Here’s the challenge: two grandkids of different ages with different–limited–food tastes. How to serve mutually agreeable after-school snacks? I took the do-it-yourself approach.
Instead of trying to make a snack to please both, I laid out ingredients and tools and invited the kids to make their own snack sandwich. By giving them choices and decorating options in the style of kawaii (cute) bento, I was hoping they’d be more likely to eat the results.
It worked.
Healthy Snacks for Kids Start with Fun Tools
Before the kids arrived, I gathered some of the tools I use when I make the Friday bento box for little N:
- Cookie cutters shaped like dinosaurs, hearts, and other simple silhouettes to cut bread slices
- Small vegetable cutters to cut cheese, fruits, and vegetables
- Colorful plastic food picks available at Target, Walmart, Amazon, and other outlets
- A clean work surface, such as a large plastic cutting mat
Another healthy snack even preschoolers can make is pizza; just blitz the dough for the crust in a food processor.
The Sandwich Ingredients
I hadn’t planned this activity ahead, so I simply rummaged through my pantry and fridge to find some ingredient choices.
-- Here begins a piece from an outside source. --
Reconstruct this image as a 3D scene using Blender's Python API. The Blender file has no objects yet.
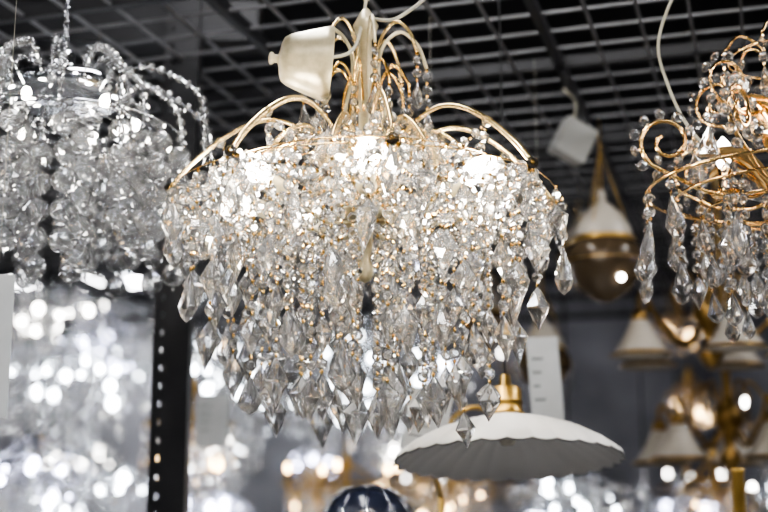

Here are some ideas for sandwich ingredients:
- Savory fillings: Cheeses, salami and other cold meats
- Fruits and vegetables: Apple, banana, tomato, carrot slices, avocado
- Lemon juice to keep produce like banana and avocado from browning
- “Garnishes,” including raisins, and other small dried fruits like cranberries or blueberries, and candy sprinkles
- “Glue” to hold ingredients in place, such as butter, peanut butter, mayo, Nutella
How to Assemble the Healthy Snacks
Miss T, who is almost eight, got into the task immediately, selecting cookie cutters for her bread shapes, cutting ingredients with vegetable cutters, and planning out her snack. Little N, who is four-and-a-half, needed some time to think.
In the end, Little N cut out a dinosaur, spread it with peanut butter, and sprinkled his sandwich with raisins.
Meanwhile, Miss T made flowers, butterflies, and other cute shapes from apple and cheese slices, cut out bread shapes with a cookie cutter, and added sprinkles and a few picks to decorate her snack.
The end result is that both children were engaged for a time in the creative activity of making these sandwiches and then readily consumed the resulting healthy snacks of their own choosing.
What Kids Learn from this Project
This is a simple project to set up. Here’s what kids gain:
- Experimenting with flavors and what works together.
- Creating artistry with food.
- Satisfying their own hunger by taking charge of feeding themselves in a way that was fun, creative, and satisfying.